Angeregt von einem Kupferstich-Zyklus William Hogarths aus dem 18. Jahrhundert entschied sich Strawinsky zusammen mit seinen theatralisch versierten Textautoren W.H. Auden und Chester Kallman für eine musikalische Parabel über „The Rake’s Progress“. „Progress“ spielt schon hübsch doppeldeutig mit dem „Vorwärts…“ sowohl in Richtung „Erfolg“ wie „Untergang“… und eine Parabel weist über sich hinaus. Also beginnt alles im fast idyllischen Landleben, in dem der leichtlebige Tom Rakewell zwar Ann Trulove liebt, aber weiter ins große London will – oder ins „swinging London“ der 1960er? – wo ihm Nick Shadow als zwielichtiger Diener und teuflisches alter Ego binnen eines Jahres Renommee und Reichtum verspricht. Genau dorthin hat das Bühnenteam der Neuinszenierung alles transponiert.

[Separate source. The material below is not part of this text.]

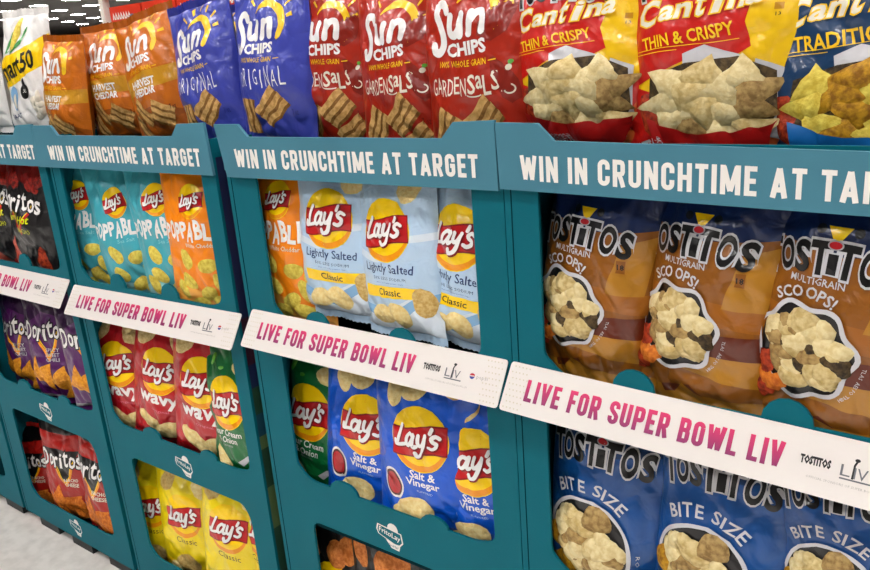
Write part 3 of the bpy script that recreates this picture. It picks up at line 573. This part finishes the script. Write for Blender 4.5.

Doch Tom landet in der verlogenen Idylle eines gestylten Bordells, wo er als PR-Gag die bärtige „Türken-Baba“ heiratet. Seine Fake-Apparatur zur Brot-Herstellung führt dann in den Ruin. In einer gespenstisch gedehnten Friedhofsszene gewinnt Tom eine finale Kartenwette gegen Shadow, indem er auf die Herzdame Trulove setzt. Doch er bleibt geistesgestört zurück. Er hält sich für Adonis, als Ann ihn im Irrenhaus findet, wo er sie zur Venus verklärt. Sie wird ihn ungebrochen lieben, doch als sie geht, stirbt auch Toms letzte bessere Hälfte.

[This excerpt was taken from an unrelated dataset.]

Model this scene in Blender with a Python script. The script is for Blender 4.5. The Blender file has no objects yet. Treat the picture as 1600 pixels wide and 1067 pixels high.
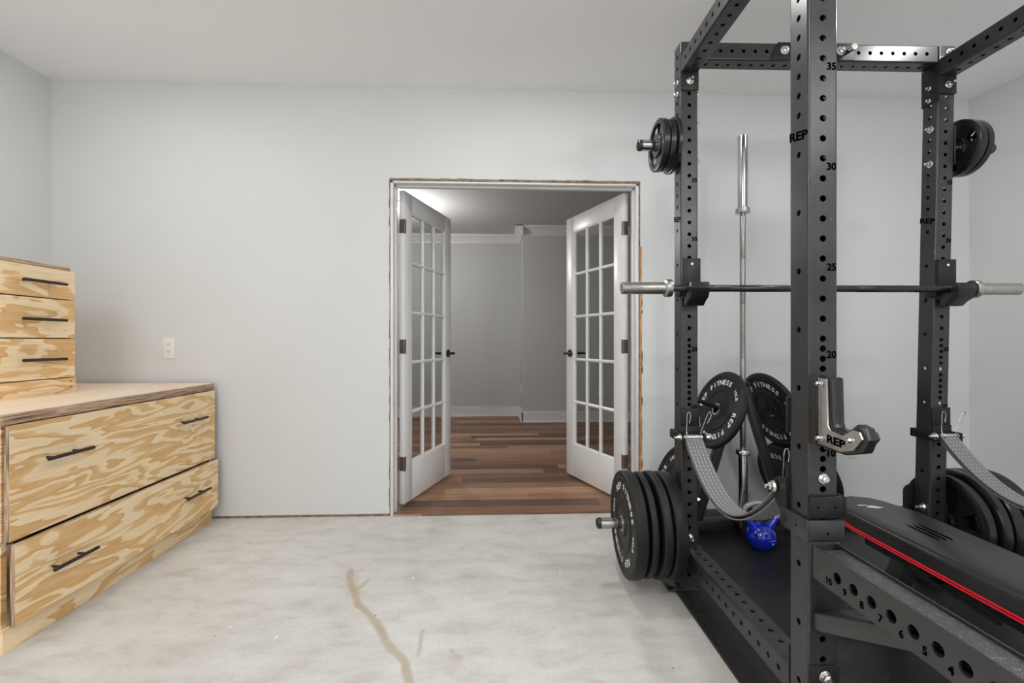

Vom Realen ins Irreale, von der Süße in Bitterkeit, von der Rock-Gitarre und Goldenen Schallplatte zur hysterischen Versteigerung von Toms und „Türken-Babas“ Wohlstandsmülls – da konnten Bühnenbildner Walter Vogelweider und Kostümzauberer Alfred Mayerhofer „in die Vollen gehen“: visuell eine rundum gelungene Transponierung. Das gelang auch szenisch über ein verzichtbares, wohl „sozialkritisch“ gemeintes Obdachlosenpaar hinaus kunterbunt: Der Teufel hat zwei gefährlich-verführerische Models als gefallene Engelshilfen dabei; er kann die Zeit auf der Bühnen-Digital-Uhr rasen lassen oder anhalten; musikalische Vor- und Zwischenspiele hat Regisseur-Choreograph Adam Cooper zu kleinen Tanzeinlagen geformt. Auch die Personenregie war gelungen, doch musikalisch…

Dirigent Rubén Dubrovsky, der kommende musikalische Chef des Hauses, formte, überzeichnete und konstrastierte die Extreme der Partitur, die mit Formen und Stilen der gesamten Musikgeschichte spielt, nicht interessant genug; er zog die Tempo-Zügel für diesen Trubel zu wenig an – ein enttäuschender Einstand. Hinzu kam: mit dem zwar lautstarken, aber hart und scharf klingenden Sopran von Mária Celeng als Ann Trulove fehlte dem Abend das anrührende, alles durchwärmende „Herz“; ihrer eigentlich hinreißenden Szene vom Aufbruch nach London „I go, I go to him“ fehlten Glut und lodernde Begeisterung – insgesamt grüßte da zu wenig „Pamina“-Seele…

Dafür ist das gesamte übrige Ensemble zu loben: der Chor wechselte klangdifferenziert von Punks zu Society und Geistern; Holger Ohlmanns gutbürgerlicher Vater, Ann-Katrin Naidus attraktive Edelbordellchefin, Anna Agathonos‘ show-gevifte Türken-Baba, und Juan Carlos Falcóns glatter Auktionator besaßen durchweg auch vokales Profil. Für den berechnenden Teufel brachte Matja Meić zur imposanten Bühnenerscheinung auch den entsprechend voluminösen Bassbariton mit.

Tenor Gyula Rab meisterte nicht nur die vokalen Anforderungen eines turbulenten Aufs und Abs, sondern verkörperte den zwischen amüsanter Oberflächlichkeit, blinder Erfolgsgier und zwischenmenschlicher Kurzsichtigkeit schwankenden Tom überzeugend. Mehr noch: Szenisch und im Schlusswort vor dem Vorhang wiesen all diese Figuren – auf uns! Einhelliger Beifall.